Os pesquisadores que elaboraram o Atlas dizem que, nos últimos anos, enquanto houve uma residual diminuição nas regiões Sudeste e Centro-Oeste, observou-se certa estabilidade do índice na região Sul e crescimento  acentuado no Norte e no Nordeste. 

“Possivelmente, o forte crescimento da letalidade nas regiões Norte e Nordeste, nos últimos dois anos, tenha sido influenciado pela guerra de facções criminosas deflagrada entre junho e julho de 2016, entre os dois  maiores grupos de narcotraficantes do país”, dizem. 

Outros dois fatores estão relacionados.
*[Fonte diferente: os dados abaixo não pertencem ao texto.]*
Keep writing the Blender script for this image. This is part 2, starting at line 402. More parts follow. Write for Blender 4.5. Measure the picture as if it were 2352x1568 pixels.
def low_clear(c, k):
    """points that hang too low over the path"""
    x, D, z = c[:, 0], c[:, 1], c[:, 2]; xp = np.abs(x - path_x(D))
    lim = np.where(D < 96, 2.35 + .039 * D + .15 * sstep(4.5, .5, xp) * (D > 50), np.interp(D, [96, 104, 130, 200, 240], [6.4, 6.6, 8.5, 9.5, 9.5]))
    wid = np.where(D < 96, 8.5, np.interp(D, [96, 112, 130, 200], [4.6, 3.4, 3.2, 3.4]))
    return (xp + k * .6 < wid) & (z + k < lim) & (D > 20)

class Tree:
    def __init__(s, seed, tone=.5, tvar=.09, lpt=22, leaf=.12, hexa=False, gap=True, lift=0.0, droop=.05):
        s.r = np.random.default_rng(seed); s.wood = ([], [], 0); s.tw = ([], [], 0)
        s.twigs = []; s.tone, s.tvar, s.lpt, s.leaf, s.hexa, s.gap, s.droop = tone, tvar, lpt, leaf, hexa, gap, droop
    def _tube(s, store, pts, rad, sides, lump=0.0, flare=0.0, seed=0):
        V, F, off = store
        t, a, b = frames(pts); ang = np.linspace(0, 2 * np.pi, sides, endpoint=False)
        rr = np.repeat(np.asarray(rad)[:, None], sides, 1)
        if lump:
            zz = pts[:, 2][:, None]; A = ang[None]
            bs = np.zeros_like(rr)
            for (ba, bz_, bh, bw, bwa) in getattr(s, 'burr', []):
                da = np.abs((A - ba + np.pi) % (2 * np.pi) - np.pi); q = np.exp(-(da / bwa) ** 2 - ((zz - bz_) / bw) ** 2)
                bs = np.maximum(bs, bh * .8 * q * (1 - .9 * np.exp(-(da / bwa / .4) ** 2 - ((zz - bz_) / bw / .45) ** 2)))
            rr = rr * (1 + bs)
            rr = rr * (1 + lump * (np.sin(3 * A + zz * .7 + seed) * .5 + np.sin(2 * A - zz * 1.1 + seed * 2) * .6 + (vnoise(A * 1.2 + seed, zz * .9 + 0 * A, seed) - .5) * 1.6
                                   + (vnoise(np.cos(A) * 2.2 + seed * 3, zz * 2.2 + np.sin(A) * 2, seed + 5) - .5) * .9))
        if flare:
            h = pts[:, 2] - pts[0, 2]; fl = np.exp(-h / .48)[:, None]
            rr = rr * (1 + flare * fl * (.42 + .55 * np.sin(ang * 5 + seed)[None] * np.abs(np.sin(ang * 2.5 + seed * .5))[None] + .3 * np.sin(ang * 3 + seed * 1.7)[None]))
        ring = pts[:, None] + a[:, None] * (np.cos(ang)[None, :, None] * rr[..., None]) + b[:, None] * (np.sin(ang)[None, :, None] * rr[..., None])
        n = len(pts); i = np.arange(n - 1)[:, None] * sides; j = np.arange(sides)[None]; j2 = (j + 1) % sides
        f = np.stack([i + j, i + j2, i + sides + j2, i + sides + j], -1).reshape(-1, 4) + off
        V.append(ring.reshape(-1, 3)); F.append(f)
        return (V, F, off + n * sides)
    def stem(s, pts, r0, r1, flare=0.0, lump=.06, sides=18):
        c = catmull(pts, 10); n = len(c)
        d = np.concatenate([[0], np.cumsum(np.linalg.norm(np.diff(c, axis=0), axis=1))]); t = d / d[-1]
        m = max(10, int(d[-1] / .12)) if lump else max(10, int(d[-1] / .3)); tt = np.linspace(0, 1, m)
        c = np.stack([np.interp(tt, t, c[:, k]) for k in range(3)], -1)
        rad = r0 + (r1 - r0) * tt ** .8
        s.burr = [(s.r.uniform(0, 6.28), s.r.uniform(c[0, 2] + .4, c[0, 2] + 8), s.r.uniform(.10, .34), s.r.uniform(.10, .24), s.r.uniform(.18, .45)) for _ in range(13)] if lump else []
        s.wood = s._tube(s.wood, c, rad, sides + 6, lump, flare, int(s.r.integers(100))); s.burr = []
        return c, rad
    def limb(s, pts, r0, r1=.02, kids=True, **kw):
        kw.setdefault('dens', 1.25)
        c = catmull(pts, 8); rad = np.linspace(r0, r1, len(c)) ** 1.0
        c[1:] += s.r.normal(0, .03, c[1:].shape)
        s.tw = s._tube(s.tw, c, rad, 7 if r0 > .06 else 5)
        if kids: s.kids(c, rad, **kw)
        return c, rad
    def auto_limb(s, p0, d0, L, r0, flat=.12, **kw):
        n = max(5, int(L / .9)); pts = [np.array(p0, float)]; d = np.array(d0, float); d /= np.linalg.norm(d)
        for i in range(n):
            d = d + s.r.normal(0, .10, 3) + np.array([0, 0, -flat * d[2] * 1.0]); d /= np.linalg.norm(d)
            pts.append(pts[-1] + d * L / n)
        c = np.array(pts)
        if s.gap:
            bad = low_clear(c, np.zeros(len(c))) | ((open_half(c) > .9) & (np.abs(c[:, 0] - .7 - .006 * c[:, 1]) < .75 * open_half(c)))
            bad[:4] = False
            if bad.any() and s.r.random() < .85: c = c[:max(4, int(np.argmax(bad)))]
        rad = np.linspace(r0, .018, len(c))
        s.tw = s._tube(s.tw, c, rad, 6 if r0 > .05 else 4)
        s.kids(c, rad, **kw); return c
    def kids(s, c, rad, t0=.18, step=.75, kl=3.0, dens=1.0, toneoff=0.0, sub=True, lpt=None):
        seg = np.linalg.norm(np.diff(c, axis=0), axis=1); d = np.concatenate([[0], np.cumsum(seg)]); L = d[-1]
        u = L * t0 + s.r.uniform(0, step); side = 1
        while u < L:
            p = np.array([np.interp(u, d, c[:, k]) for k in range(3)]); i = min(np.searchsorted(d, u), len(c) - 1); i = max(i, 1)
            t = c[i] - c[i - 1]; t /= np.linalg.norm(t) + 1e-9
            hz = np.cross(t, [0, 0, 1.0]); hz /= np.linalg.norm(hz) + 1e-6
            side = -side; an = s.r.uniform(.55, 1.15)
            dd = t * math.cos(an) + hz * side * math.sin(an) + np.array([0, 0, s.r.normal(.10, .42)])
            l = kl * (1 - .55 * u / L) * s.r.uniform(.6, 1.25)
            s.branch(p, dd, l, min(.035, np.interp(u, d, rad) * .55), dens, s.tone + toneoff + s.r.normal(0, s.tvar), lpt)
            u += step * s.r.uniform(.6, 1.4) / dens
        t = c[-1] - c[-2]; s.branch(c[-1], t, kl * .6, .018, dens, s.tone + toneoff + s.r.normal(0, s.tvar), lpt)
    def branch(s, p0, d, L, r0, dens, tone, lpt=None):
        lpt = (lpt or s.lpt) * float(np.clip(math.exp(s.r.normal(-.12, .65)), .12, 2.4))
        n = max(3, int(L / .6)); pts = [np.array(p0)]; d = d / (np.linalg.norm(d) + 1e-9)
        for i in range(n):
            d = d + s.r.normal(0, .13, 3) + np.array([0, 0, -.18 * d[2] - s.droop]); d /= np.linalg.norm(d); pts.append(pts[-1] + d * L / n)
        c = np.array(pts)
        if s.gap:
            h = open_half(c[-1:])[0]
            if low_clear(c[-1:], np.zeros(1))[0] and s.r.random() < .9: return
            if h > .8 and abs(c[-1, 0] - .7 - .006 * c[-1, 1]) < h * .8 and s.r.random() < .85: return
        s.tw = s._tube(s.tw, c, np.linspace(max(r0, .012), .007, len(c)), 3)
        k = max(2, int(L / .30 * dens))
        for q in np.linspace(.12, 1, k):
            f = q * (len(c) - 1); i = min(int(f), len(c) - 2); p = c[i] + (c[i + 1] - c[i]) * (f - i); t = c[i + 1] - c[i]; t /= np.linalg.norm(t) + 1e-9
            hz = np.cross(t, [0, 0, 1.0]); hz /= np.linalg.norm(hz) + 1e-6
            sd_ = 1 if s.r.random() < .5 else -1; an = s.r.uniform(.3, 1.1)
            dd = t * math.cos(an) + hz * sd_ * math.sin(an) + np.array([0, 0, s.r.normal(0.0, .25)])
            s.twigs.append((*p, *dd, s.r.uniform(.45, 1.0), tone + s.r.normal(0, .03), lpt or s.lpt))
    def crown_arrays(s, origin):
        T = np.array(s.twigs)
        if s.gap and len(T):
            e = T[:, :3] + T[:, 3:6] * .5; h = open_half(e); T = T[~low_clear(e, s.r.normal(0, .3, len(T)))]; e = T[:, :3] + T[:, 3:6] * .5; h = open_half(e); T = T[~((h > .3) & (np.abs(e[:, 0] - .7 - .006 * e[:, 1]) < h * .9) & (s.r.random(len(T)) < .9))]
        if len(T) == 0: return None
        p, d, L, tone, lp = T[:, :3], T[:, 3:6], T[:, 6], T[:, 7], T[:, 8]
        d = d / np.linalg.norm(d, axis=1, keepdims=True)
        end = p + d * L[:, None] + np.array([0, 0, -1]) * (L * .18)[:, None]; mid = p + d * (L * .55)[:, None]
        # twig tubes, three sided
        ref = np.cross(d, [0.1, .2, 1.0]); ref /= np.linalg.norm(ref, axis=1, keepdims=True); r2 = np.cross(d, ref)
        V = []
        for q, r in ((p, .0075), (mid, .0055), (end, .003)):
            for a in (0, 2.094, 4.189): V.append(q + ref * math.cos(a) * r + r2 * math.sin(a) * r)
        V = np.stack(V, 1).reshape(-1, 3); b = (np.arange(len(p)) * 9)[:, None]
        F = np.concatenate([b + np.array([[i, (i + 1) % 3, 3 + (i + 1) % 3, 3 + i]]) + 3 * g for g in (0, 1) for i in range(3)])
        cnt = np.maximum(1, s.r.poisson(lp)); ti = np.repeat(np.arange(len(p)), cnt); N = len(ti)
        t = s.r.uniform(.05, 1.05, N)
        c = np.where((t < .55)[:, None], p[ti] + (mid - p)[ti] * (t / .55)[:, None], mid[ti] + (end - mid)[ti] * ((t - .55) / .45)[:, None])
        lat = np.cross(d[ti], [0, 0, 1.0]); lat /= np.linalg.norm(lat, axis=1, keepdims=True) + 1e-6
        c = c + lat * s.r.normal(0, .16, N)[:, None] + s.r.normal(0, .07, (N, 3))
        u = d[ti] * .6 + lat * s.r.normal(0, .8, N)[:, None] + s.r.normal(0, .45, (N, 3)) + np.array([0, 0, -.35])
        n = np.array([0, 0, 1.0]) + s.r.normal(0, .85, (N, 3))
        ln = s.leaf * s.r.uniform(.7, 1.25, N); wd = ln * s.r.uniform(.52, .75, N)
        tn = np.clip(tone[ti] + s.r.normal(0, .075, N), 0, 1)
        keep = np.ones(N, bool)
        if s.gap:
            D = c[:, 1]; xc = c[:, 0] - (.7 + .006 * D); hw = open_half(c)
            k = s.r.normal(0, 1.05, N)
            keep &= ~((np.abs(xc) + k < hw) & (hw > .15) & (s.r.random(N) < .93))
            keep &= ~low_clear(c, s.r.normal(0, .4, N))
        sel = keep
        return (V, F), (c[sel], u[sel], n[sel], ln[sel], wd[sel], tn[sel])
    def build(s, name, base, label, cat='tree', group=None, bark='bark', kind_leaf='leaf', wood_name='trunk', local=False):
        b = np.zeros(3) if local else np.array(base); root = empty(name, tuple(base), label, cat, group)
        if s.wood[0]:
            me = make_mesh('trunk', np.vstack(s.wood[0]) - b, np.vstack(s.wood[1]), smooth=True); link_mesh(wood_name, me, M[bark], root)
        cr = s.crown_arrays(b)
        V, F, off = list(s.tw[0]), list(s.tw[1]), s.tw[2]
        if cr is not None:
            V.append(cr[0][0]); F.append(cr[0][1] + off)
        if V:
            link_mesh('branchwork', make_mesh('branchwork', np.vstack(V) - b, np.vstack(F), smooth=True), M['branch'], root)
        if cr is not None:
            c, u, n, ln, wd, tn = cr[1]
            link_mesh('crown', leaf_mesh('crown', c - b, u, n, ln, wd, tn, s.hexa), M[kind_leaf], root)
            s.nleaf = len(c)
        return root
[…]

Primeiro, desde os anos 2000, o Brasil foi assumindo gradualmente posição estratégica como entreposto para exportação de cocaína para a África e Europa, em decorrência da redução da produção na Colômbia e aumento na Bolívia e Peru. Em segundo está o “processo de expansão geoeconômica das maiores facções penais do Sudeste pelo domínio de novos mercados varejistas locais de drogas, assim como novas rotas para o transporte de drogas ilícitas”.

Para Luiz Cláudio Lourenço, do Lassos/Ufba, o dinamismo econômico potencializou o comércio de drogas: “Com mais voos para a Europa, o Nordeste entrou nessa rota. Além disso, a droga passou a chegar também pelo Norte, não só pelo Sudeste”.